Threats to Democracy: The Fossil Fuel Industry

In similar fashion to the tobacco industry’s campaign to sow seeds of doubt about the health effects of smoking and the addictive nature of nicotine, the fossil fuel industry has spent billions of dollars over time on propaganda to create public doubt about the reality of climate change, which has now led to a climate crisis owing in large part to their successful disinformation campaign. Through think tanks, media outlets, advertising campaigns, well funded and coordinated influence over institutions of higher education, direct and indirect funding of political campaigns, and the placement of executives in state and federal government agencies; the fossil fuel industry has delayed an appropriate response to the climate crisis in order to prolong the period in which they might continue to make trillions of dollars in profit while a livable climate rapidly slips away from humanity’s grasp.

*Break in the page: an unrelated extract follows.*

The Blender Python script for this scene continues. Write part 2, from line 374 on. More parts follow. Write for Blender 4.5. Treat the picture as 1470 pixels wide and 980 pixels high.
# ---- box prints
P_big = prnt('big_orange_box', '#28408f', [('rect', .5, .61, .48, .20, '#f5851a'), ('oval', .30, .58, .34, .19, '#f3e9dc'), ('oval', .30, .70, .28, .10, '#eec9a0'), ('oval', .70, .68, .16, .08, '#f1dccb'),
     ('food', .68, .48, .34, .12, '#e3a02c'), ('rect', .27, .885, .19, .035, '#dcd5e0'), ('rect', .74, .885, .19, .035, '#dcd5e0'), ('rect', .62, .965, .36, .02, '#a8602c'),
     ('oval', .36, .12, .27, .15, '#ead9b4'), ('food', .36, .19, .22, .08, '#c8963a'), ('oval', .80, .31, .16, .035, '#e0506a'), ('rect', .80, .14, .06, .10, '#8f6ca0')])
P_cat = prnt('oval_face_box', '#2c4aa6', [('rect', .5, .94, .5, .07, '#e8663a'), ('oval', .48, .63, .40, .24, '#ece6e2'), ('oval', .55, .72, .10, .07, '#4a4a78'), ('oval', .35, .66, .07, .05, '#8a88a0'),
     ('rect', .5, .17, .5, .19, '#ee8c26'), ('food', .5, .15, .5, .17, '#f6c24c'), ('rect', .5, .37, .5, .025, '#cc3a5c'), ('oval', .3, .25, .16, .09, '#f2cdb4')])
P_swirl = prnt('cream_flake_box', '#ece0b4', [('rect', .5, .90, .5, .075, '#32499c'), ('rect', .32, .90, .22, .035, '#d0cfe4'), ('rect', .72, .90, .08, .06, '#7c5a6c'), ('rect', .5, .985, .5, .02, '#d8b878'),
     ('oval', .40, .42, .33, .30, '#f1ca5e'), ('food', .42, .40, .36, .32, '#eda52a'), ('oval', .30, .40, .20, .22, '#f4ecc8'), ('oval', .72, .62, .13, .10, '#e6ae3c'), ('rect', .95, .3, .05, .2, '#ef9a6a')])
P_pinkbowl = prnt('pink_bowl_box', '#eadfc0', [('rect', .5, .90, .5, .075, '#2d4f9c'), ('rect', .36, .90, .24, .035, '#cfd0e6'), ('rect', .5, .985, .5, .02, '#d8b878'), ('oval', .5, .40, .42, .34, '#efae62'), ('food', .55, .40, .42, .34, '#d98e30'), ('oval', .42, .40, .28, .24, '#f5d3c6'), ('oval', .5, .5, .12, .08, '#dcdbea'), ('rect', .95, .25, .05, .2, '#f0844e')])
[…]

Perhaps no industry has enabled autocrats in the past 50 years more than the fossil fuel industry. From the maintenance of fossil fuel funded autocratic petro-states like Russia and Saudi Arabia to the funding of autocratic politicians within flawed and failing democracies to protect their power and profits, the fossil fuel industry has supported systems and practices that have diminished democracies and strengthened autocracies around the world. The fossil fuel industry is one of the greatest threats to democracy in the world today. Fortunately, the most vibrant democracies in the world are working diligently to move away from dependence on fossil fuels because when the people as a whole are represented, they elect a livable climate over the interests of fossil fuel companies.

One need only look at the failing democracy of my home state of Oklahoma to see what happens when a state becomes fully captured and controlled by the fossil fuel industry. In a state that theoretically should be awash in revenue for education and healthcare, we rank near the very bottom of the list of state rankings in both areas. We also suffered the effects of years of wastewater well induced seismicity that caused damage to Oklahoma homes and businesses. And the fossil fuel industry’s willingness to fund theocratic and patriarchal politicians has led Oklahoma to be the worst state in the United States in which to be woman, with reproductive choice being the latest right removed. Owing to extreme gerrymandering of the state by Republicans to maintain permanent control, a large number of Oklahomans seem to have given up on the possibility of political change, which may be why Oklahoma consistently has one of the lowest voter participation rates in the country. Instead of a vibrant democracy with strong economic opportunities for all, Oklahoma has become a commodity colony of the fossil fuel industry.

Moving beyond Oklahoma and looking at the United States as a whole, it was no accident that the most autocratic President in the history of the United States would appoint a cabinet with so many persons with fossil fuel industry ties. The mutually reinforcing relationship between petro-state autocracies and the fossil fuel industry has been waxing for decades. Why should fossil fuel companies promote democracy when the autocrats of the world like Putin and MBS are serving the interests of the fossil fuel industry so efficiently?

The appointment of the CEO of Exxon Mobil Rex Tillerson to be Trump’s first Secretary of State, a person with no state department expertise and who was awarded the Russian Order of Friendship by Vladimir Putin for his work on an oil venture partnership worth potentially $500 billion, was a powerful symbol and direct result of this relationship of profit and geopolitical power between autocrats and the fossil fuel industry.

Scott Pruitt was selected by Trump to become Administrator of the Environmental Protection Agency. Pruitt served the interests of oil and gas companies for years as Oklahoma’s Attorney General, and on more than one occasion he often took his public talking points about the fossil fuel industry directly from email communications from Oklahoma City’s Devon Energy. His appointment to head the EPA was made through the influence of his political patron Harold Hamm, CEO and founder of the oil company Continental Resources, who had much to benefit from a roll back in environmental regulations and who served as Trump’s energy advisor during his presidential campaign. When Pruitt’s penchant for personal corruption became too public and distracting, he was replaced as administrator of the EPA by a coal lobbyist, Andrew Wheeler, whose quiet demeanor made him even more effective than Pruitt in weakening environmental protections to the benefit of the fossil fuel industry.

To lead the Department of Energy, Trump appointed Rick Perry as Secretary of Energy, who was a board director at Energy Transfer Partners LP and at Sunoco Logistics Partners LP. The two companies Perry served were jointly involved in the Dakota Access Pipeline project. The ongoing development of a network of pipelines is one of the keys to creating a long term fossil fuel infrastructure that increases dependence on oil and gas and delays the transition to renewable energy.

It is appropriate to ask why the fossil fuel industry that played such a significant role in helping Trump become President and that played such an influential role in his administration has been so silent about Trump’s direct attacks on the integrity of the 2020 election, his role in inciting a violent insurrection, his rants against the DOJ and the FBI, and his endangering of American democracy in general. Could it be that the fossil fuel industry is simply continuing to put profits over patriotism and willing to sacrifice democracy for autocracy if it furthers their interests? If this is not the case, then their resistance to Trump’s attacks on democracy is long overdue.